Una pena che spesso non comporta automaticamente l’espulsione dal paese. Un’azione che dal 1973 è stata applicata pochissime volte, per la precisione 26, di cui 13 per atti terroristici. La modifica dell’articolo 34 della Costituzione francese permette di estendere la revoca della nazionalità non solo a chi ha acquisito la cittadinanza francese, ma anche a chi nasce francese e ha due nazionalità differenti. Un provvedimento che alla fine è stato approvato dal governo, con una maggioranza risicata, ma supportata da un forte consenso cittadino.
“La Francia subisce una virata a destra”, dichiara l’ex ministro in una recente intervista, “ma perché la sinistra sceglie di seguirla?” In mancanza di valide risposte, Taubira, dopo orazioni memorabili, battaglie spesso in solitaria, esercita la sua resistenza, con una lettera di dimissioni, senza tuttavia rinunciare a esprimere idee e vegliare sulle sorti del paese, o per lo meno delle sue generazioni più giovani.
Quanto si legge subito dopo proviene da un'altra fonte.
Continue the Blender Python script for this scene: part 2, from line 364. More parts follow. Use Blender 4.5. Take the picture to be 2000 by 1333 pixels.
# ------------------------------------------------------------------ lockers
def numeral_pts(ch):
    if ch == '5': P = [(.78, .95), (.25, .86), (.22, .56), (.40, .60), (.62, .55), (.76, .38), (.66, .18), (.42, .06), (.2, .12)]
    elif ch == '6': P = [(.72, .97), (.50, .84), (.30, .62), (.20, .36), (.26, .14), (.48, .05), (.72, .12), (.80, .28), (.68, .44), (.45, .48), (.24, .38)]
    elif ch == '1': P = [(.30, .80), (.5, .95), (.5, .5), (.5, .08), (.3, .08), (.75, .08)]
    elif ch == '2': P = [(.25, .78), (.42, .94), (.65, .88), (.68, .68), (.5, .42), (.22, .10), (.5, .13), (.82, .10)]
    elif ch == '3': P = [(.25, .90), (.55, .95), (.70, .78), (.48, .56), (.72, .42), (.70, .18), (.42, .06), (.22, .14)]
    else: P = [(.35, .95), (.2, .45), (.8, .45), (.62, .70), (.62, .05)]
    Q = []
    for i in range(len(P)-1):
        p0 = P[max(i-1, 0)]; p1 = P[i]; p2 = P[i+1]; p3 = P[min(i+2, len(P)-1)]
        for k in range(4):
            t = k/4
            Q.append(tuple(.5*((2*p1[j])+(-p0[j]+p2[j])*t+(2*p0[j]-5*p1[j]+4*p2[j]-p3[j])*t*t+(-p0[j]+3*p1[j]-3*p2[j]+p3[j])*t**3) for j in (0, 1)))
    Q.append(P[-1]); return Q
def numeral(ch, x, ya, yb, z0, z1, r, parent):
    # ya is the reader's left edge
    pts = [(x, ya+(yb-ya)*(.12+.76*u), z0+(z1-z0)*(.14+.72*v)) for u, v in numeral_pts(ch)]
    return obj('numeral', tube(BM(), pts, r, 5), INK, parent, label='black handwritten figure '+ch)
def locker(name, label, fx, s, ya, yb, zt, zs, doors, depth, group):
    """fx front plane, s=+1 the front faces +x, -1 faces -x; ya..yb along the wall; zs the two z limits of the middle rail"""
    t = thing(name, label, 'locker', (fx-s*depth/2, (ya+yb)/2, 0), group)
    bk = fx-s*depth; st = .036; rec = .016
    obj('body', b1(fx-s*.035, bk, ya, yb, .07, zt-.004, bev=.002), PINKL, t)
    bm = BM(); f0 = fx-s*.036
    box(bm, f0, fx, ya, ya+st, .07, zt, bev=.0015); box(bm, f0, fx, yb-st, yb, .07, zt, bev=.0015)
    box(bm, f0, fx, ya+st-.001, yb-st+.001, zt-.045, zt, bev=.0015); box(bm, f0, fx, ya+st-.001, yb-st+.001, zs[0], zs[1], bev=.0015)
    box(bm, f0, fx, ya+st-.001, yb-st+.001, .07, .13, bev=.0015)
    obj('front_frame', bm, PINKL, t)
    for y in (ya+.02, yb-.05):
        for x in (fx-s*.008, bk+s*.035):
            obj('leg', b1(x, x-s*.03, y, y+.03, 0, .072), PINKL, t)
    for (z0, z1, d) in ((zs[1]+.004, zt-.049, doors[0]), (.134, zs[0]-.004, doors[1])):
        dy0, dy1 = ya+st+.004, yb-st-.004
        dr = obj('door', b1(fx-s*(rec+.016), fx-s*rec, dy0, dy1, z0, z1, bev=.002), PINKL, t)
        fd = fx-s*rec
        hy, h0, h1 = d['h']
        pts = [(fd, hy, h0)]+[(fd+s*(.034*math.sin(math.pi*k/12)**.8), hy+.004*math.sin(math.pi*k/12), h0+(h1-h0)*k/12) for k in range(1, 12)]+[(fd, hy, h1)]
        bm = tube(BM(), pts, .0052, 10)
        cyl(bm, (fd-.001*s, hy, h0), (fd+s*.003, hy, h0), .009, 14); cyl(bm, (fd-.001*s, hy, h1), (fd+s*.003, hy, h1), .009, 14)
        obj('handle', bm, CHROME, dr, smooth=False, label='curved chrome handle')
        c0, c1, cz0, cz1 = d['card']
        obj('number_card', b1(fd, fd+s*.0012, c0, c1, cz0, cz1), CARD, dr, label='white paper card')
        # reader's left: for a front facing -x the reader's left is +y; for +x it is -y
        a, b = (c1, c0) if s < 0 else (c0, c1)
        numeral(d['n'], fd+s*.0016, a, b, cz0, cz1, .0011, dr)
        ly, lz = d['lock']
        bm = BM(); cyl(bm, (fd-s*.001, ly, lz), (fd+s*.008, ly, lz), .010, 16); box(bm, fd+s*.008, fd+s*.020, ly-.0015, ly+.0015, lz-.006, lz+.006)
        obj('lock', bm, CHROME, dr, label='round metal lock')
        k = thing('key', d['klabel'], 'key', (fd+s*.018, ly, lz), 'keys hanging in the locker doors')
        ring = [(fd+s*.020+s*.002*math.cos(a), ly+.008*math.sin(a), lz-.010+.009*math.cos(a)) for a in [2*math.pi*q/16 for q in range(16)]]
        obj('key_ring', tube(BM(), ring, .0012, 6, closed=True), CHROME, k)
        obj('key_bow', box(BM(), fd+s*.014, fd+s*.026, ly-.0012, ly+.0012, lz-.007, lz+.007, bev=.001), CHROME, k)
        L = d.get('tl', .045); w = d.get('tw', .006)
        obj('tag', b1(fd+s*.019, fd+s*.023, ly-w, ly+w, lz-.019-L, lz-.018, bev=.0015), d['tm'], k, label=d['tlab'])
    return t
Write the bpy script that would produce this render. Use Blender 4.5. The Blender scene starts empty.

“Restiamo coscienti del pericolo, ma rifiutiamoci di capitolare intellettualmente”, ribadisce, rifiutiamo di minare la Repubblica alle sue fondamenta, nonostante questa oggi sia più capace di escludere che d’integrare. “Nel paese di Cartesio, facciamo appello alla ragione, nel paese di Montaigne, torniamo a chiederci chi siamo, senza portare sulle spalle il peso del mondo ma senza esonerarci dagli effetti delle nostre scelte geopolitiche, delle fonti discutibili del nostro benessere”.
L’ex Ministro argomenta rigorosamente la completa inefficacia della revoca della nazionalità, ma tiene fede al suo presidente: “mi vengono i brividi al solo pensiero di un altro capo dello stato al momento degli attentati”, ma non arretra: “le mie dimissioni, al confronto di quanto potrebbe accadere se ammettessimo una tale modifica, sono derisorie: mi auguro il fallimento di questa legge”. Una determinazione che tuttavia si concede un momento di incertezza: e se fosse tanto rumore per nulla? Non sarebbe meglio lasciar perdere?
“Non sono sicura di niente”, si risponde, “ma so che non potrei concedermi di dormire qualora allentassi le redini della mia coscienza”. E infine, una speranza, un augurio per il proprio paese da parte di una personalità che sembra essere tra le poche colonne rimaste in piedi della sinistra francese, l’unica ad aver portato avanti un confronto, e uno scontro, senza compromessi con la destra, tra i rarissimi a potersi dire ancora portavoce degli ideali della gauche, progresso, libertà, tolleranza: “ricordiamoci di appartenere a qualcosa di forte, coriaceo, che non ci si affaccia sulla vita con gli occhi bassi e, prima che si sfaldi, impegniamoci per una condivisione della bellezza. Un diritto trascurato, eppure vitale”.